In a new and fatally flawed report, the Center for Immigration Studies (CIS) attempts to blame immigrants for virtually any unemployment among less-educated native-born workers anywhere in the United States, in both good economic times and bad. The report, entitled From Bad to Worse, deluges the reader with data from 2007 and 2010 on employment and unemployment among native-born and foreign-born workers, and then insinuates from this—without providing any evidence—that immigrant workers simply must be taking jobs away from the native-born.
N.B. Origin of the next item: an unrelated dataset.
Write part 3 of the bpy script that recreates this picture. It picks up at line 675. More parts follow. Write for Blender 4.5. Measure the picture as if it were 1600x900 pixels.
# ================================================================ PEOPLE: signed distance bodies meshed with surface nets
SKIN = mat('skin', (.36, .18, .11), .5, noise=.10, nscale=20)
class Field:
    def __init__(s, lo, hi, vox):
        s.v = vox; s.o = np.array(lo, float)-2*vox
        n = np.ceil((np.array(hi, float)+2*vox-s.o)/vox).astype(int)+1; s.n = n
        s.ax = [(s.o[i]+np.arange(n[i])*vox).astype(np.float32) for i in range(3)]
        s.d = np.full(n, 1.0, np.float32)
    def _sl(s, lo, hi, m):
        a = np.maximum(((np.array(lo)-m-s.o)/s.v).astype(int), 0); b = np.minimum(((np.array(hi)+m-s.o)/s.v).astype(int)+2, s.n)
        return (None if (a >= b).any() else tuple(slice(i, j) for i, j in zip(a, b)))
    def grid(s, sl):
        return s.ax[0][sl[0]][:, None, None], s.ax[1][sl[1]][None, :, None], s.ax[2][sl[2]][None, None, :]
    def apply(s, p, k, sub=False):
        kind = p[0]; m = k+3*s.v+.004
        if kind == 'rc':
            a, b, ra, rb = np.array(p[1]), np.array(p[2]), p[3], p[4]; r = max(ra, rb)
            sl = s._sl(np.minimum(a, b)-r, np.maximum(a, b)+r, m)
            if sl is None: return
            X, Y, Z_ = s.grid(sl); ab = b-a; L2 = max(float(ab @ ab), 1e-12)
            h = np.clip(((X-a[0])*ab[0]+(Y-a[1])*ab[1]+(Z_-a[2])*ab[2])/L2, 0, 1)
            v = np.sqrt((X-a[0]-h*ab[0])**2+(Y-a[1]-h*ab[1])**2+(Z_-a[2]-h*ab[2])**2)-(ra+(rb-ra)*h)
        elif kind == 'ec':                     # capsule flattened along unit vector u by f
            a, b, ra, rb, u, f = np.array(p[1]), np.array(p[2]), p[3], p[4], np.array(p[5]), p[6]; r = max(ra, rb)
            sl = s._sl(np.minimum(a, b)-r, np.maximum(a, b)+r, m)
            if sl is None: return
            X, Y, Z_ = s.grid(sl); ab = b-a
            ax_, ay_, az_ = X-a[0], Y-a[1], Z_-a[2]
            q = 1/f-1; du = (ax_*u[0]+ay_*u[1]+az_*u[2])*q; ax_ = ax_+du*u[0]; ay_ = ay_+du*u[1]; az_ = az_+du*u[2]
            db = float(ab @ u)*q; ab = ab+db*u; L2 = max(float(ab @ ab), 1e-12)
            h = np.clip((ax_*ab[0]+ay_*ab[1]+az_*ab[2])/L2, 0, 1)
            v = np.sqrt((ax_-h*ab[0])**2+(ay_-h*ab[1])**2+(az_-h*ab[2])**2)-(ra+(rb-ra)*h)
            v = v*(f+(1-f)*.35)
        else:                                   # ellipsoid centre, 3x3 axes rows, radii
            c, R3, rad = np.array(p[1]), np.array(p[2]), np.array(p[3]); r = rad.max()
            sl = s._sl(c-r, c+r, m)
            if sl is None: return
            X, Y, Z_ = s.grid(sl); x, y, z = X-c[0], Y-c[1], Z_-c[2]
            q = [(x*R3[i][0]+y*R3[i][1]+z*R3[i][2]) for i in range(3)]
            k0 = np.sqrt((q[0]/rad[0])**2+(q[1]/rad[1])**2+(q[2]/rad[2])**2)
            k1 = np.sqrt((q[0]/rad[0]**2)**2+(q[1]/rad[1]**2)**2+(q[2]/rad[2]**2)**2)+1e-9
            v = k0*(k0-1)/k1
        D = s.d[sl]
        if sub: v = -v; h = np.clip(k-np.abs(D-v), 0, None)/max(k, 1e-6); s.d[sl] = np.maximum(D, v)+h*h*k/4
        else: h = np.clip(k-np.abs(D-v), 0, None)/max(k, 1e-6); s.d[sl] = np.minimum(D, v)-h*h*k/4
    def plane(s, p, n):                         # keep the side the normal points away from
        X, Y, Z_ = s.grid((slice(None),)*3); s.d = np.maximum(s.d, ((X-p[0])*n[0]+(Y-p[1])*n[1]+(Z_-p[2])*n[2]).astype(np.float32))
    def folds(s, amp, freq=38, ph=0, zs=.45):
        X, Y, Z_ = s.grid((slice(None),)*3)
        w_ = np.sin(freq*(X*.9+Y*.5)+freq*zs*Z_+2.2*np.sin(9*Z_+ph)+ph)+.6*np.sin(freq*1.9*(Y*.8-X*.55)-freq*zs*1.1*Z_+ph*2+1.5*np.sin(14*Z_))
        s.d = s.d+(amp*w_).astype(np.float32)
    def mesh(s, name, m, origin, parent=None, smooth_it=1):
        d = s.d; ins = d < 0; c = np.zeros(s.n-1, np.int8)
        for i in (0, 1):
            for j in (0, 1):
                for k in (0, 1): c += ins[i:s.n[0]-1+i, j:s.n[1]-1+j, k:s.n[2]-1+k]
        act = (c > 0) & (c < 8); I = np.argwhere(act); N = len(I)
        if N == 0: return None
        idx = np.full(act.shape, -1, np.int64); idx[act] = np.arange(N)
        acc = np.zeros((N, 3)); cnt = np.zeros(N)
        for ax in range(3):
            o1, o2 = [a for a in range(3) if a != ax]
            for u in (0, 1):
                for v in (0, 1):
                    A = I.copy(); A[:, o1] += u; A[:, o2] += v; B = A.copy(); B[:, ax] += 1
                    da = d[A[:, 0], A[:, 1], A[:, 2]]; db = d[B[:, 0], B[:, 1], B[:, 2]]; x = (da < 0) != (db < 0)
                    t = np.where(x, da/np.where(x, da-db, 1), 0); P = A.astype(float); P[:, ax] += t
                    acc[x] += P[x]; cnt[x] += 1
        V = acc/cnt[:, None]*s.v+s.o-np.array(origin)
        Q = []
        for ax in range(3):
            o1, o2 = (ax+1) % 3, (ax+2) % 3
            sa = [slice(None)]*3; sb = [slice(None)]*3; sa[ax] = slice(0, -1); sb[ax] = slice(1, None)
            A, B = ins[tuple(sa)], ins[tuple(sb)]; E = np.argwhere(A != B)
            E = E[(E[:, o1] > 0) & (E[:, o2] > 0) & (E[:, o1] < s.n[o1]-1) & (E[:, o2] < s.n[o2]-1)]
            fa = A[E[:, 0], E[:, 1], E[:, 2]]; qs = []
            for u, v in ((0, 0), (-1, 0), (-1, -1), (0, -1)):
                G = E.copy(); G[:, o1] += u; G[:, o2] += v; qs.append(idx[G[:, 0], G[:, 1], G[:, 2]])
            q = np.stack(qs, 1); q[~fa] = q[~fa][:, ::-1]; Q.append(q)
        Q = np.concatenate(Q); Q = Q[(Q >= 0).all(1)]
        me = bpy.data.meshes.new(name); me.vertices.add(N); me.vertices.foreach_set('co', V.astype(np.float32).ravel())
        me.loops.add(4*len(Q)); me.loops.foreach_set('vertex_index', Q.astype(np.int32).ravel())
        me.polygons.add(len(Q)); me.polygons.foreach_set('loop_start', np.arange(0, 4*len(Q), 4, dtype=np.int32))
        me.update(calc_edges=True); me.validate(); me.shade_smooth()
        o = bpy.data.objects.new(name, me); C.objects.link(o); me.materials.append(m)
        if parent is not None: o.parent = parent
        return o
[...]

Specifically, the report juxtaposes the “estimated seven to eight million illegal immigrants holding jobs” in the United States with the millions of less-educated native-born Americans who are now out of work, or who were out of work before the recession, and concludes that “if the United States were to enforce immigration laws and encourage illegal immigrants to return home, we would seem to have an adequate supply of less-educated natives to replace” them.

This is typical of the CIS approach to virtually every topic: start with a data dump illustrating the seemingly dire plight of the native-born, and then rely upon empirically unsupported rhetoric to blame immigrants for the problem. It is the approach CIS used earlier this year to incorrectly explain teen unemployment, for instance, as well as the approach adopted in its last report scapegoating immigrants for the unemployment experienced by less-educated workers in the midst of a recession. As with its predecessors, this latest CIS report on immigration and unemployment overlooks a few salient points:

  • Foreign-born workers tend to complement, rather than compete with, native-born workers. As a new report from the Federal Reserve Bank of San Francisco points out, “immigrants expand the U.S. economy’s productive capacity, stimulate investment, and promote specialization that in the long run boosts productivity,” and “there is no evidence that these effects take place at the expense of jobs for workers born in the United States.” Among “less-educated workers, those born in the United States tend to have jobs in manufacturing or mining, while immigrants tend to have jobs in personal services and agriculture.” Moreover, even “within industries and specific businesses, immigrants and U.S.-born workers tend to specialize in different job tasks,” with native-born workers taking higher-paid jobs that require better English-language skills than many immigrant workers possess.
  • Native-born and foreign-born workers tend to live in different places. According to a recent report from the Congressional Budget Office, 62.5% of foreign-born workers lived in six states as of 2009: California, New York, Florida, Texas, New Jersey, and Illinois. In contrast, 66.2 percent of native-born workers lived in the other 44 states. Many unemployed natives would have to travel half way across the country to reach the low-wage jobs currently held by unauthorized immigrants.
  • Workers are also consumers who create jobs. Removing millions of unauthorized workers from the country also means removing millions of unauthorized consumers and the jobs they support through their purchasing power. If all the unauthorized consumers in the United States disappeared, many businesses that depend heavily upon their purchases would go under and the U.S. economy would lose jobs overall.
  • Enforcement-only “solutions” to unauthorized immigration have been tried—and failed. The federal government has been attempting for at least a decade and a half, in the words of the CIS report, “to enforce immigration laws and encourage illegal immigrants to return home,” but without success. Tens of billions of dollars have been spent on immigration enforcement at the border and in the interior of the country, the error-prone “E-Verify” electronic employment-verification system has been dramatically expanded, and state and local police have been enlisted as immigration-enforcement agents. Yet none of these measures has had a significant impact on the number of unauthorized immigrants living in the United States. In fact, the only thing that has slowed unauthorized immigration in recent years is the shrinking of the U.S. job market as a result of the current recession.

While the CIS report contains an impressive number of tables and statistics, it comes up a tad short in terms of analysis. Most strikingly, the report perpetuates the economically flawed argument that every job held by an immigrant is a job lost by a native-born worker. In addition, CIS calls for more immigration enforcement as a means of curbing unauthorized immigration, but without mentioning that the federal government has been unsuccessfully trying to do just that for well over 15 years. In the final analysis, this latest offering from CIS provides no useful guide for reforming the broken U.S. immigration system or rejuvenating the beleaguered U.S. economy.